GIVEN REQUEST
Write out the whole listing again, exactly as given.

---------- DATA ----------

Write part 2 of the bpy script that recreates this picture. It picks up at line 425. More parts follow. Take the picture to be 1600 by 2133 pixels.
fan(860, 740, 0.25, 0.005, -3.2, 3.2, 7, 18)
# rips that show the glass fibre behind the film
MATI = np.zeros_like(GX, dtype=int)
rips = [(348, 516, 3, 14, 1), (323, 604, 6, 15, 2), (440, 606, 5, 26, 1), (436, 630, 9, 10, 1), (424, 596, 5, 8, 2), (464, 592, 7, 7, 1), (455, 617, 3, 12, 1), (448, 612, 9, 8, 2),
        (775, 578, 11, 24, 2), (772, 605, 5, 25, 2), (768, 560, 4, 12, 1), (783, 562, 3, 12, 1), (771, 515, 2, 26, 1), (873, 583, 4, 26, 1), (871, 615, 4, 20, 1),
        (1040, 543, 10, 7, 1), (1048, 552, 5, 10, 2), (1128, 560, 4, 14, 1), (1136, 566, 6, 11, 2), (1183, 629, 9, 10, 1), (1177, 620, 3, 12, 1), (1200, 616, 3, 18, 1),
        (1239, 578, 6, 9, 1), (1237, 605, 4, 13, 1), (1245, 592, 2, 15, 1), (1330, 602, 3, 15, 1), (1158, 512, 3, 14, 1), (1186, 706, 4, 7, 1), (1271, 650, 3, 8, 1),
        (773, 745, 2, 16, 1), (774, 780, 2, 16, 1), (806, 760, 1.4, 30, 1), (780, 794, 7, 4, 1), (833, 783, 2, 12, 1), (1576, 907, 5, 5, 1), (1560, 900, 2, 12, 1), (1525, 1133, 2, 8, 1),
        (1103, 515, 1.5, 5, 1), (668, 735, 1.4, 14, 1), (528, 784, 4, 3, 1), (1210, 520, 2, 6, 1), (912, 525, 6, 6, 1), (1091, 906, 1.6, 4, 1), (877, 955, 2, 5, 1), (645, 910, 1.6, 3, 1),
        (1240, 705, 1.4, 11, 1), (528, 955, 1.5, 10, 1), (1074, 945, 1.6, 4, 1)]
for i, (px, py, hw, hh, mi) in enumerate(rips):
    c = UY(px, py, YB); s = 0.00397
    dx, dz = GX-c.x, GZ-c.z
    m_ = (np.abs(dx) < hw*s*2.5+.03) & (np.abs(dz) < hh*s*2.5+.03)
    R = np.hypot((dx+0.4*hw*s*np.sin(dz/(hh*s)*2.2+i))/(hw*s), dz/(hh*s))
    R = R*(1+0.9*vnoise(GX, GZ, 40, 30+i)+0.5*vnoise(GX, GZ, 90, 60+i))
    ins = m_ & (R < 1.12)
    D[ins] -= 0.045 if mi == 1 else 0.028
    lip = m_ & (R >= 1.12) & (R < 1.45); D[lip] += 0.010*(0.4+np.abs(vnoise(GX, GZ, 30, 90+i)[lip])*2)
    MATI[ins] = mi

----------

THE ANSWER
Write part 2 of the bpy script that recreates this picture. It picks up at line 425. More parts follow. Take the picture to be 1600 by 2133 pixels.
fan(860, 740, 0.25, 0.005, -3.2, 3.2, 7, 18)
# rips that show the glass fibre behind the film
MATI = np.zeros_like(GX, dtype=int)
rips = [(348, 516, 3, 14, 1), (323, 604, 6, 15, 2), (440, 606, 5, 26, 1), (436, 630, 9, 10, 1), (424, 596, 5, 8, 2), (464, 592, 7, 7, 1), (455, 617, 3, 12, 1), (448, 612, 9, 8, 2),
        (775, 578, 11, 24, 2), (772, 605, 5, 25, 2), (768, 560, 4, 12, 1), (783, 562, 3, 12, 1), (771, 515, 2, 26, 1), (873, 583, 4, 26, 1), (871, 615, 4, 20, 1),
        (1040, 543, 10, 7, 1), (1048, 552, 5, 10, 2), (1128, 560, 4, 14, 1), (1136, 566, 6, 11, 2), (1183, 629, 9, 10, 1), (1177, 620, 3, 12, 1), (1200, 616, 3, 18, 1),
        (1239, 578, 6, 9, 1), (1237, 605, 4, 13, 1), (1245, 592, 2, 15, 1), (1330, 602, 3, 15, 1), (1158, 512, 3, 14, 1), (1186, 706, 4, 7, 1), (1271, 650, 3, 8, 1),
        (773, 745, 2, 16, 1), (774, 780, 2, 16, 1), (806, 760, 1.4, 30, 1), (780, 794, 7, 4, 1), (833, 783, 2, 12, 1), (1576, 907, 5, 5, 1), (1560, 900, 2, 12, 1), (1525, 1133, 2, 8, 1),
        (1103, 515, 1.5, 5, 1), (668, 735, 1.4, 14, 1), (528, 784, 4, 3, 1), (1210, 520, 2, 6, 1), (912, 525, 6, 6, 1), (1091, 906, 1.6, 4, 1), (877, 955, 2, 5, 1), (645, 910, 1.6, 3, 1),
        (1240, 705, 1.4, 11, 1), (528, 955, 1.5, 10, 1), (1074, 945, 1.6, 4, 1)]
for i, (px, py, hw, hh, mi) in enumerate(rips):
    c = UY(px, py, YB); s = 0.00397
    dx, dz = GX-c.x, GZ-c.z
    m_ = (np.abs(dx) < hw*s*2.5+.03) & (np.abs(dz) < hh*s*2.5+.03)
    R = np.hypot((dx+0.4*hw*s*np.sin(dz/(hh*s)*2.2+i))/(hw*s), dz/(hh*s))
    R = R*(1+0.9*vnoise(GX, GZ, 40, 30+i)+0.5*vnoise(GX, GZ, 90, 60+i))
    ins = m_ & (R < 1.12)
    D[ins] -= 0.045 if mi == 1 else 0.028
    lip = m_ & (R >= 1.12) & (R < 1.45); D[lip] += 0.010*(0.4+np.abs(vnoise(GX, GZ, 30, 90+i)[lip])*2)
    MATI[ins] = mi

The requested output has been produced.